第980話 2015/06/13

35年ぶりに『戦争論』を読む

 先日、京都駅新幹線ホーム内にある本屋で川村康之著『60分で名著快読 クラウゼヴィッツ「戦争論」』(日経ビジネス人文庫)が目にとまり、パラパラと立ち読みしたのですが内容が良いので購入し、出張の新幹線車内などで読んでいます。著者は防衛大学を卒業され自衛隊に任官、その後、同大学教授などを歴任され、昨年亡くなられたとのこと。日本クラウゼヴィッツ学会前会長とのことですので、どうりで『戦争論』をわかりやすく解説されているわけで、納得できました。
 クラウゼヴィッツの『戦争論』は古典的名著で、わたしも20代の頃、岩波文庫(全3冊)で読みましたが、当時のわたしの学力では表面的な理解しかできず、その難解な表現に苦しんだ記憶があります。集団的自衛権や安保法制、そして中国の海洋侵略やアメリカとイスラム国との戦争など、世界は大戦前夜のような時代に突入していますから、川村さんの解説に触発されて、書棚から35年前に読んだ『戦争論』を引っ張り出し、再読しています。
若い頃読んで重要と感じた部分には傍線を引いており、当時の自分が『戦争論』のどの部分に関心を示していたのかを知ることができます。
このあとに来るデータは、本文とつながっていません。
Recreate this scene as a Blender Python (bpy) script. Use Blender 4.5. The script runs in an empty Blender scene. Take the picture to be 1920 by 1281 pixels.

傍線は主に「第一篇 戦争の本性について」「第二篇 戦争の理論について」「第三篇 戦略一般について」の部分に集中していることから、実践的な面よりも戦争理論や哲学性に興味をもって読んでいたようです。
 今回は「第六篇 防御」を読んでいます。その理由は、古代九州王朝における水城や大野城山城・神籠石山城がどの程度対唐戦争に効果的であったのかの参考になりそうだからです。というのも「第六篇」には「要塞」「防御陣地」「山地防御」「河川防御」といった章があり、防御側と攻撃側のそれぞれのメリット・デメリットが考察されており、九州王朝の防衛戦略を考察する上でとても参考になります。
 通常、攻撃よりも防御の方が戦術的には有利で、攻撃側は防御側の3倍の戦力が必要とされています。したがって、九州王朝は九州本土決戦で防御戦略を採用していれば唐に負けていなかったと思われます。もちろん「防御」ですから、戦力の極限行使による絶対的戦争の勝利は得られませんが、とりあえず国が滅亡することは避けられます。しかし、九州王朝は本土決戦防御ではなく、百済との同盟関係を重視し、朝鮮半島での地上戦と白村江海戦に突入し、壊滅的打撃を受け、倭王の薩夜麻は捕らえられてしまいます。現代の経営戦略理論でも同盟(アライアンス)は重視されますが、「行動は共にするが、運命は共にしない」というのが鉄則です。九州王朝は義理堅かったのか、百済が滅亡したら倭国への脅威が増すので、国家の存亡をかけて朝鮮半島で戦うしかないと判断したのかもしれません。この点、日露戦争や大東亜戦争の開戦動機との比較なども、今後の九州王朝研究のテーマの一つとなりそうです。
 他方、朝鮮半島で勝利をおさめた唐は賢明でした。倭国本土での絶対戦争ではなく、薩夜麻を生かして帰国させ、日本列島に「親唐政権」を樹立するという政治目的を自らの軍事力を直接的に行使することなく成功させました。やはり、軍事力でも戦争理論でも唐は九州王朝よりも一枚上手だったということでしょう。『戦争論』の再読が完了したら、これらのテーマについて深く考察したいと思います。